APA Footnotes Versus Notes At The End

People often say “endnotes” when notes appear at the end of the paper. In APA, notes gathered on a separate page are still often labeled “Footnotes.” What matters is that your callouts are numbered and the notes appear in the same order as the callouts.

Bottom-of-page notes keep the note close to the sentence. A separate footnotes page keeps the main pages clean and is easier to edit when you move text around. Pick one method, then format each note the same way.

Formatting A Footnotes Page In APA Style

If you’re listing notes together, place them on a new page after your references. Use the page title “Footnotes” centered at the top. Keep the same font and spacing as the rest of the paper unless your class directions say otherwise.

Each note starts with its number, followed by a space, then the note text. Indent the first line like a normal paragraph. Double-space the notes to match the rest of the paper.

Mini Templates You Can Copy

Content note:1 Brief clarification that adds context without changing the main claim.

Copyright note:2 Adapted from Title of Work, by A. Author, Year, Source. Copyright Year by Holder.

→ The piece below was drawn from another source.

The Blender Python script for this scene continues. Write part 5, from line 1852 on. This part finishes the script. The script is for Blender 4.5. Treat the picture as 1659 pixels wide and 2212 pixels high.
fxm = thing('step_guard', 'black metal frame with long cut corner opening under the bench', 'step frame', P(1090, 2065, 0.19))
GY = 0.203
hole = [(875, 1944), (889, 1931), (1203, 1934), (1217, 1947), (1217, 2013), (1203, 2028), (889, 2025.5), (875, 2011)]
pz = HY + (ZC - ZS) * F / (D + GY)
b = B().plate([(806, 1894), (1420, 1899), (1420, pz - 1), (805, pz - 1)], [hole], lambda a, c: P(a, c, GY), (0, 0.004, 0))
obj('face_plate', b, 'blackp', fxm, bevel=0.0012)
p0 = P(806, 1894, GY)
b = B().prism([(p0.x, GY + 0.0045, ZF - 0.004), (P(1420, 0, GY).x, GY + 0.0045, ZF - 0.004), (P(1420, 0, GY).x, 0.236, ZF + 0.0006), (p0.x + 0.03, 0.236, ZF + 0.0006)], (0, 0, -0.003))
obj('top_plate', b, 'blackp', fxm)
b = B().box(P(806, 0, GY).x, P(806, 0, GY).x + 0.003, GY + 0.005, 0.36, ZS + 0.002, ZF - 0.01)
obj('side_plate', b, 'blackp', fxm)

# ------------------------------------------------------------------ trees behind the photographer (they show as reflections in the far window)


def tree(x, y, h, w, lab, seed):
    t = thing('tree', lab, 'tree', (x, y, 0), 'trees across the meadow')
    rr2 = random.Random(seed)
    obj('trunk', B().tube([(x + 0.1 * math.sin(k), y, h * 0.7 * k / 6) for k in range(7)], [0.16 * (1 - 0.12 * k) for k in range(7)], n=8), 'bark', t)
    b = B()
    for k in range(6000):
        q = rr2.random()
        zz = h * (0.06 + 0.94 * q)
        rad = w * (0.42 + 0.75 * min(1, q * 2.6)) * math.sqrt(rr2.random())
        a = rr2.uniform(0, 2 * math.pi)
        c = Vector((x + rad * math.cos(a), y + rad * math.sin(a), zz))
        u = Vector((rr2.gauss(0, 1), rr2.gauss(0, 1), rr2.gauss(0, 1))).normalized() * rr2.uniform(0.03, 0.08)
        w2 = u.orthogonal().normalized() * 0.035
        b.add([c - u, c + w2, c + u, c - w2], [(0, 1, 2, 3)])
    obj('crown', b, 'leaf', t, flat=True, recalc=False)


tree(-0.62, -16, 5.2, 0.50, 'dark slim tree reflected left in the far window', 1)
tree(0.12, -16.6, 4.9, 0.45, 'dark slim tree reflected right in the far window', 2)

Common Footnote Mistakes In APA Papers

Most grading notes on footnotes come from the same few mistakes.

Stuffing Notes With New Claims

If a note introduces a new claim or a new chunk of evidence, move that content into the paragraph. Notes work best as brief side text.

Typing Footnote Numbers By Hand

Use your word processor’s footnote tool so numbering updates when you edit. Hand-typed numbers break fast when you cut and paste.

Mixing Note Systems

Don’t mix bottom-of-page notes with a footnotes page. Pick one. Also keep table notes under the table so they don’t collide with your numbered notes.

Footnotes With Tables And Figures

Tables and figures often need notes for abbreviations, measurement units, or source credits. Those notes sit under the table or figure. They usually use letters, not numbers.

Your paper can still have numbered footnotes in the text. Keep the two systems separate so the reader can tell what belongs to the paragraph and what belongs to the table.

Situation Best Choice What To Avoid
One short aside that would interrupt a sentence Content footnote with one or two sentences A long note with multiple paragraphs
Borrowed claim in your paragraph In-text citation plus reference list entry Footnote-only credit
Reused figure or table Copyright note tied to the figure/table Skipping the reuse credit line
Term used once that needs a quick meaning Footnote with a brief definition Defining core terms only in notes
Data details under a table Lettered table note under the table Sending table notes to the footnotes page
Lots of notes across many pages Collect notes on a footnotes page after references Restarting numbers each page without a reason
Editing late in the draft Let software update numbering Renumbering notes by hand
Note marker placement Superscript after punctuation Dropping the marker mid-phrase

Proofing Checklist For Notes

Check Tone And Relevance

Read each note on its own. If it sounds like a side conversation, rewrite it. Notes should read like part of the paper, just placed elsewhere. Also check that each note clearly points back to a sentence in your text. If a note feels orphaned, delete it or move it into the paragraph where it belongs. If you used a footnotes page, confirm the notes appear in the same order as the callouts, with no skipped numbers. If you’re using a template, check that it doesn’t auto-add note markers in headers, captions, or the reference list by mistake.

Run this quick pass before you submit.

Check Numbering

Numbers should rise in order with no repeats. If a number is missing, find where you deleted text and let the software renumber.

Check Marker Placement

Most markers should sit after a period or comma. Move any marker that breaks the flow of the sentence.

Trim Notes That Grew Too Long

If a note is doing argument work, pull the content into the main text and keep the note as a short clarification, or delete it.

One last sweep for consistency: citations in the text, sources in the reference list, and notes used sparingly. APA format and footnotes fit together when each piece stays in its lane.